Centennial is historic opportunity

Mary Henkel Judson

Just like the plumber, whose kitchen faucet at home continues to leak while he repairs his customers’ leaks, we are guilty of failing to record our own history as we record the history of this community on a weekly basis.

As we approach the city’s centennial celebration and work to gather the histories of the businesses, organizations, the schools, churches, governmental entities and families to be recorded in a keepsake edition of the South Jetty, I realize – again – that we have been remiss in recording the history of our newspaper.

I did realize about 10 years ago, as the technology began to change at an even more dramatic pace than it had in the previous 20 years, that I needed to make notes.

Now I keep a log, recording milestones and turning points: The year we took the pages of the paper to, and brought the printed product back from, the printer in Port Lavaca by boat because the roads were flooded; the conversion to full process color and transmitting pages to our printer via the Internet in 2004, placing our Visitors’ Guides online for the first time in 2007, posting our first video online in 2008, our first online reader poll in 2009, the opening of a Twitter account the same year.

I did not record, although I remember quite well, when we set our typewriters aside and began “desktop publishing” on Mac Classic computers in the mid or late 1980s.

How newspapers are produced has changed more in the past 30 years than in the previous 200 years. It’s enough to make your head spin.

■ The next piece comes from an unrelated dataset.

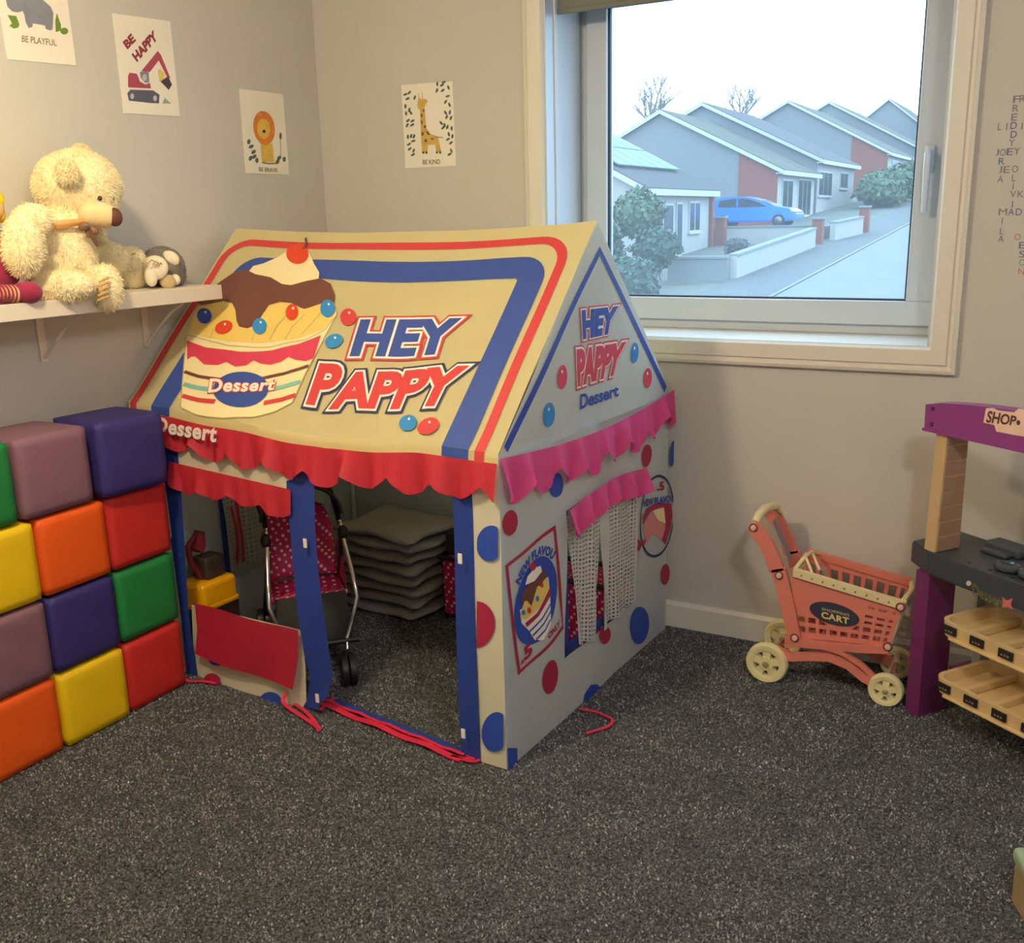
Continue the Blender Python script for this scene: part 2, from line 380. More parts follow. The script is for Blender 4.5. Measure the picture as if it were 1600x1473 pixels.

My parents, newspaper publishers who retired in 1976, would be lost if they were alive and walked into a newspaper office today. They would know how to gather information and write a news story, and they could sell an ad, but they wouldn’t know how to begin to produce either, and they wouldn’t know how to take or process a photo.

I remember trying to explain the concept of a fax machine to my father. Plugging in a cord was about as technical as he ever got, so a fax was voo-doo to him. He did, however, eventually use a computer to write his column. One of my brothers would put it on a floppy disc (Remember those?) and bring it to me.

These are changes that not only affect our newspaper, but as a result affect the community. They are part of the fabric of the history of this community and, in a broader sense, society as a whole.

The centennial provides an occasion for all of us to reflect on ourselves, our businesses, our families, the organizations and churches that help make this community be a better place to live. All should have their histories recorded.

Our city’s centennial offers an opportunity for many of us to learn how we came to be the community we are today – 100 years after Tarpon, Texas, became Port Aransas, Texas.